You know what happened… Ohio State lost Virginia Tech, Michigan lost to Notre Dame, Michigan State lost to Oregon, Purdue lost to Central Michigan, Northwestern lost to Northern Illinois, Nebraska went to the finals seconds with something called McNeese St., Iowa struggled with Ball State.

This leads us to a bigger question though. Should the College Football Playoff Committee separate teams from their conferences? Can they even if they wanted to?

In a perfect world the answer is Yes they should separate teams from their conferences. The committee could compare teams in a vacuum. The conference politicking would come to end, and we could just say team X is better than team Y.

Michigan State played on the road at Oregon this past Saturday. That is one of the toughest places to play in the country. I’m not sure there is any team in the country that could win there right now. If Michigan State runs the table and goes 11-1, will they be give a fair comparison to another Power 5 conference team that goes 11-1? What about an 11-1 Wisconsin? They actually led LSU until a late collapse in week 1.

It’s not just a Big 10 problem. If we were talking about most of the 2000s, we would be asking these questions about the ACC. BYU this year could go 12-0 and their schedule will be dissected for credibility.

Unfortunately we don’t live in a perfect world. From the committee’s selection protocol. 

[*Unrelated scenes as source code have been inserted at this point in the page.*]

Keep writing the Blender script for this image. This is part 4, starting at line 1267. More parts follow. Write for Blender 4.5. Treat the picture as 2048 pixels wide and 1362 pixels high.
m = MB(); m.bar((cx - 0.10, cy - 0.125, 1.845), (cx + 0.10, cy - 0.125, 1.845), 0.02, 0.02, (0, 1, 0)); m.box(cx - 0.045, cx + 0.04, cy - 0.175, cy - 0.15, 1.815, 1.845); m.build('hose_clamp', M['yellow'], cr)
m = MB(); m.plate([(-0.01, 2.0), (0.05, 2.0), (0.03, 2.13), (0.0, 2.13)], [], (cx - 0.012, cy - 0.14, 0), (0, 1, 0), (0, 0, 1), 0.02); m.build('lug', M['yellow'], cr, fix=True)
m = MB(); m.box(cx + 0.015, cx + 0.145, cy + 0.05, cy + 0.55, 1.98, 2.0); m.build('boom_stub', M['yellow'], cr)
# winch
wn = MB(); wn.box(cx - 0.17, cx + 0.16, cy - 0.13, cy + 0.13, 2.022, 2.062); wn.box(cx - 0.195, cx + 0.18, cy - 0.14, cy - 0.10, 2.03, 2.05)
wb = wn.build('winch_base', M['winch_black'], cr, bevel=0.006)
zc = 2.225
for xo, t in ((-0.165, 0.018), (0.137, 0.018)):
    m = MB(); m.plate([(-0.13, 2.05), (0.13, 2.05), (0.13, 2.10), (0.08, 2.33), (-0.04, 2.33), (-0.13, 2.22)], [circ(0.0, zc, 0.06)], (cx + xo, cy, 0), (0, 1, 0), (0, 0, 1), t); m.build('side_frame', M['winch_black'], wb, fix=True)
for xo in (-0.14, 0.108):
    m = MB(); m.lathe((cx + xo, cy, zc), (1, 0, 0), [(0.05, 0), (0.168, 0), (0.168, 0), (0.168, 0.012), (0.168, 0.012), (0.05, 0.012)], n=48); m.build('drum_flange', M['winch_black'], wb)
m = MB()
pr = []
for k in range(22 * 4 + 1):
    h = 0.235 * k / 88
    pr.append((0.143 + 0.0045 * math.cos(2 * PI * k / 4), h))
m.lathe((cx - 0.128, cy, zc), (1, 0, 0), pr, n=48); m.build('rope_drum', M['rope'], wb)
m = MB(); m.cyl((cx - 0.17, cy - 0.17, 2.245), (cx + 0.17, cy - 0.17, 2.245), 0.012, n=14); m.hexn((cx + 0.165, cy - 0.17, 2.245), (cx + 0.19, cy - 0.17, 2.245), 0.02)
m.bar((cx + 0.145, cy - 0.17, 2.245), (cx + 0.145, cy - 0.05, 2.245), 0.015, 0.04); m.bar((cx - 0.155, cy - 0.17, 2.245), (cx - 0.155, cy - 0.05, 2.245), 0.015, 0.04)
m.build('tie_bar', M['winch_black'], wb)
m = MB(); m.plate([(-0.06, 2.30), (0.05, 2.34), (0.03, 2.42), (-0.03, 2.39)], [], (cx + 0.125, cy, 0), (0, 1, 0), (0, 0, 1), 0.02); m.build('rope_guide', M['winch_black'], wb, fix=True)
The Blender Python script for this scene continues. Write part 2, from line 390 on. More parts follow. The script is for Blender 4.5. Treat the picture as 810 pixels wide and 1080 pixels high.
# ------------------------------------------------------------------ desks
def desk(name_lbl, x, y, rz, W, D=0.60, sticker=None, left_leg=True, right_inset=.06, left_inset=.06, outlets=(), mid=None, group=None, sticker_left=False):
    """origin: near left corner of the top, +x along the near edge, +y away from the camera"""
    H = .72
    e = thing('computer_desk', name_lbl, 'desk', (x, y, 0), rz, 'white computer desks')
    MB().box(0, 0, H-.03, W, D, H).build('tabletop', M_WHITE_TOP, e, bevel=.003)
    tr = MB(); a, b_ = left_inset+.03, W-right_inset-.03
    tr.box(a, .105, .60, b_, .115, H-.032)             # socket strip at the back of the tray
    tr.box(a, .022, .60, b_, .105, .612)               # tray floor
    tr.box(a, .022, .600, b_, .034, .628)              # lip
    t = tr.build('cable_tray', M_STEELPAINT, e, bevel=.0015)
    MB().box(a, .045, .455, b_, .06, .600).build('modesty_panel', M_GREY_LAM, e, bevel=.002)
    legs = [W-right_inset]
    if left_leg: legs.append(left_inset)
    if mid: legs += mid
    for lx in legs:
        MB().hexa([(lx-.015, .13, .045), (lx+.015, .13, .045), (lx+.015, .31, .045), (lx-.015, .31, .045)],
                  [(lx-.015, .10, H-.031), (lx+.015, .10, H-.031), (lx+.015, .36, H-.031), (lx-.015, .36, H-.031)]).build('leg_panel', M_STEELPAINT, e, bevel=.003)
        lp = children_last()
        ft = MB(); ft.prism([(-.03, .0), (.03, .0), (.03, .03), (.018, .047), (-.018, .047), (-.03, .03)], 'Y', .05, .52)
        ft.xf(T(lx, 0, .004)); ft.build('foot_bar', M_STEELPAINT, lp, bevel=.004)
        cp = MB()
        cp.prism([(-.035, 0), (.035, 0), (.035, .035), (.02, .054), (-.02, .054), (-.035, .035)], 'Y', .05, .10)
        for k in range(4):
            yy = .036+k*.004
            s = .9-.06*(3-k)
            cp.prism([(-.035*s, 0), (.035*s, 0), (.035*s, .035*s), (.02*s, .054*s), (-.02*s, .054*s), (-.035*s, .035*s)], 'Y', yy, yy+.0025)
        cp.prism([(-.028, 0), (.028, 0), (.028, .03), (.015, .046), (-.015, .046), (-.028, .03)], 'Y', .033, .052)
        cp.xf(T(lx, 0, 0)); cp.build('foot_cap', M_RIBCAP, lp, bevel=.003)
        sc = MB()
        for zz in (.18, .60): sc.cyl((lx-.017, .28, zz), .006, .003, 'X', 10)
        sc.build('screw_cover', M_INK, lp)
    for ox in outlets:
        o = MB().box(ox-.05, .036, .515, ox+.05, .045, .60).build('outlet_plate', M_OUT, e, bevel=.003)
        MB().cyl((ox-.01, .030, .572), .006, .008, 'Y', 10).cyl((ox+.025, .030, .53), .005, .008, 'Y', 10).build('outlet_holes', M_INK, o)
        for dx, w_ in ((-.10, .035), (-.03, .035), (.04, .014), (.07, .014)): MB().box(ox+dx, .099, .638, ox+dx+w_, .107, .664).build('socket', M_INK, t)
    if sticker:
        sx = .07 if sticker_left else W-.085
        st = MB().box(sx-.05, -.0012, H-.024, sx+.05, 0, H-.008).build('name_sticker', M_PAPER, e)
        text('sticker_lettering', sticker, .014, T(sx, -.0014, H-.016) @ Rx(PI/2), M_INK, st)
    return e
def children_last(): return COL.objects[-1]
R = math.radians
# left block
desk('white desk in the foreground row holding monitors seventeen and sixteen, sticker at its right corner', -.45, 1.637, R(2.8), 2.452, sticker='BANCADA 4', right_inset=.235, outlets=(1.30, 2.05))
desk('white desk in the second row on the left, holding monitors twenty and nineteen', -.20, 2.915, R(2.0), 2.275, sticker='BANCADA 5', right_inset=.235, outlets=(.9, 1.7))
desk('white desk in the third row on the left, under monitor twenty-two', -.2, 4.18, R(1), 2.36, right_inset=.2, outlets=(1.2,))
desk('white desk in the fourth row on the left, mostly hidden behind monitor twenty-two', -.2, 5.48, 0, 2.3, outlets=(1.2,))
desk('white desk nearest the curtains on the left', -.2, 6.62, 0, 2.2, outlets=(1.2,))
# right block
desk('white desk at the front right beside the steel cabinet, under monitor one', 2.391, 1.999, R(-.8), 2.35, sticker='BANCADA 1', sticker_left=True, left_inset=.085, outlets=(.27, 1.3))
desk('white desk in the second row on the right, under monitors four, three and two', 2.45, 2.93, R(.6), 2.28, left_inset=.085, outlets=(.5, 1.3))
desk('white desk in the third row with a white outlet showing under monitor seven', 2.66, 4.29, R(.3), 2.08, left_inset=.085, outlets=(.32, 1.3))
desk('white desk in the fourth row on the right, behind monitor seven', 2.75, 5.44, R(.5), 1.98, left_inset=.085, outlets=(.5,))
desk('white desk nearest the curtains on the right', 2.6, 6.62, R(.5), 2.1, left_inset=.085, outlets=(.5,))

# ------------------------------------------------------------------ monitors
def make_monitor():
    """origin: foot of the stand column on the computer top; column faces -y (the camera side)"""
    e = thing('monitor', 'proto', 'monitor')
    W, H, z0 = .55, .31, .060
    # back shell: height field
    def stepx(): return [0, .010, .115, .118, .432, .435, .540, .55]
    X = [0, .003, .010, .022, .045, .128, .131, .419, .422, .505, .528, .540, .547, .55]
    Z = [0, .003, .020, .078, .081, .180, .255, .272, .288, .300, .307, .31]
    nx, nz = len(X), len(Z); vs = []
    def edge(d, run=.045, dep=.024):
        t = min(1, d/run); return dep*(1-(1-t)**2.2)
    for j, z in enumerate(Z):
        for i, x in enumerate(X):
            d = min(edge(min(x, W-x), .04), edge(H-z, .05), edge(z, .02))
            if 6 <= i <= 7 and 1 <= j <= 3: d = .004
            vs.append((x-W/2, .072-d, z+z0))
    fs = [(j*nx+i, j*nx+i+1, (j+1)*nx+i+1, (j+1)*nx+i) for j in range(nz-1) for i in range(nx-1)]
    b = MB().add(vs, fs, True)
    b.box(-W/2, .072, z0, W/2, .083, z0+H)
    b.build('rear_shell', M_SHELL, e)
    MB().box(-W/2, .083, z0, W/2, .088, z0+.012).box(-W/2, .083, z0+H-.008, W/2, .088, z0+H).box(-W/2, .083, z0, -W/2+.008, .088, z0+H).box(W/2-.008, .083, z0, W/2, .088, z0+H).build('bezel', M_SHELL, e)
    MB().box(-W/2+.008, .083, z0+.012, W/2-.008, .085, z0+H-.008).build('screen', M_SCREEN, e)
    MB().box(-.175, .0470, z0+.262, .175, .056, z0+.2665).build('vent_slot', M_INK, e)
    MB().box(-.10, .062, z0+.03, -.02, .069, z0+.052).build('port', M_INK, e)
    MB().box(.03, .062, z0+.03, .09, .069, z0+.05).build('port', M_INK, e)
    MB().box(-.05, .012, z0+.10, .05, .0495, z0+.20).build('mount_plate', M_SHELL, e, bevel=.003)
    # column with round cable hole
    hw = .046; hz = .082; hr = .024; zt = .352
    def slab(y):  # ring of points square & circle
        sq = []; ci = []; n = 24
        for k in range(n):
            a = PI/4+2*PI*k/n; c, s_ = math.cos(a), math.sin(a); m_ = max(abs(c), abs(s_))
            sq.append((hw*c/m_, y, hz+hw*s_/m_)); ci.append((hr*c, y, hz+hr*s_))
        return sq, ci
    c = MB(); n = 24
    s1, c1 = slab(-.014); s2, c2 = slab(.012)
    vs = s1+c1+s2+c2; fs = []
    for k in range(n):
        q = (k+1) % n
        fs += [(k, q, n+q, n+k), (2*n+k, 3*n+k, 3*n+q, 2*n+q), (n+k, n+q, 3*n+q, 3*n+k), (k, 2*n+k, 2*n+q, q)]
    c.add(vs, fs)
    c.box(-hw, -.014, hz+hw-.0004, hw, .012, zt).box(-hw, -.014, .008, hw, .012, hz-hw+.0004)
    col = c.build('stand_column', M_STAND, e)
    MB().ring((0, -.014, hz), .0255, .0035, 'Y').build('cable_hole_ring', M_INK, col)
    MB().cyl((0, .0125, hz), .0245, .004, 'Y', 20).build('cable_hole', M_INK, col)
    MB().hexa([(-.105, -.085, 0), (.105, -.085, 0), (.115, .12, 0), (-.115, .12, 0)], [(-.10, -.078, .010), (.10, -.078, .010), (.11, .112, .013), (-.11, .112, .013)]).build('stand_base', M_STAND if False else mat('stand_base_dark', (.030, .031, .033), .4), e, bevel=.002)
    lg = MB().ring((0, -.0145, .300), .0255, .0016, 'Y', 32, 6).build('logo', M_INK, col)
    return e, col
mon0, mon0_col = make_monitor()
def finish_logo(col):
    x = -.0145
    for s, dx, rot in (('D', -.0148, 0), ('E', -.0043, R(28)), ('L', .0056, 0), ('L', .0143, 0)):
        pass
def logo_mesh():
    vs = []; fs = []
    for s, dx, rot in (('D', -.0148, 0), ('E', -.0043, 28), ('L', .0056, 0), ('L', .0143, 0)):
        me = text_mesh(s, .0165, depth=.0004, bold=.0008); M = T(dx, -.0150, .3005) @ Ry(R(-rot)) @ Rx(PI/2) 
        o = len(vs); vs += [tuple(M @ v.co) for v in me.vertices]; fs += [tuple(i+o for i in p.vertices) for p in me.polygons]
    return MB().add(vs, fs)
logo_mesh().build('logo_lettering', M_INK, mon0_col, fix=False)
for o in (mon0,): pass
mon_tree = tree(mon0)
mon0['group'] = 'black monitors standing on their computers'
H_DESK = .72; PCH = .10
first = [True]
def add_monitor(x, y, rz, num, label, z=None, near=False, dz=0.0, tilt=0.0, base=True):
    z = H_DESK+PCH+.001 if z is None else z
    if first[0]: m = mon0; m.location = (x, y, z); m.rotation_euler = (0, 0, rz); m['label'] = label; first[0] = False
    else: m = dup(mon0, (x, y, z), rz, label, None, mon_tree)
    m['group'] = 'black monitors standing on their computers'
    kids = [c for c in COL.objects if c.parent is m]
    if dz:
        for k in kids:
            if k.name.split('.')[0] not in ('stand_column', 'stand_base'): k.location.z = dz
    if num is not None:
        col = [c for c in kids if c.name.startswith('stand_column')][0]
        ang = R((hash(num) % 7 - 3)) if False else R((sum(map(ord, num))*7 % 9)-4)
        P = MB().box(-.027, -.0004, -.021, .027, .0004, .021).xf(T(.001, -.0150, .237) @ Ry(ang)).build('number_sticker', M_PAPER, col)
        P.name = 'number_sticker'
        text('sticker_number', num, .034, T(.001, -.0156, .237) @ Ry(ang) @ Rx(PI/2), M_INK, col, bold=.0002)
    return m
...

  1. Principles. The committee will select the teams using a process that distinguishes among otherwise comparable teams by considering:
    • Conference championships won,
    • Strength of schedule,
    • Head-to-head competition,
    • Comparative outcomes of common opponents (without incenting margin of victory), and,
    • Other relevant factors such as key injuries that may have affected a team’s performance during the season or likely will affect its postseason performance

To separate teams from their conference is going to be a near impossibility. In fact as I said a couple of weeks, when I started ranking the conferences on a weekly basis, the conference comparison will only increase not decrease.

Conference Championships won, SOS, Comparative outcomes of common opponents… I don’t think you can get anymore tied to your conference than that.

Sorry Big 10 in 2014, it’s a narrative, but it’s a narrative that is directly tied to the playoff team selection. Fair? Probably not, but that is what we will see more and more of going forward.

That’s why I’ll favor and continue to favor the 8 team playoff with 5 Conference Champions 2 Wildcards and the best team in the group of five. You’ve taken most of the conference campaigning out of 6 of the 8 spots, and left the decision making to the results. I could go on and on, but that’s a post for another day.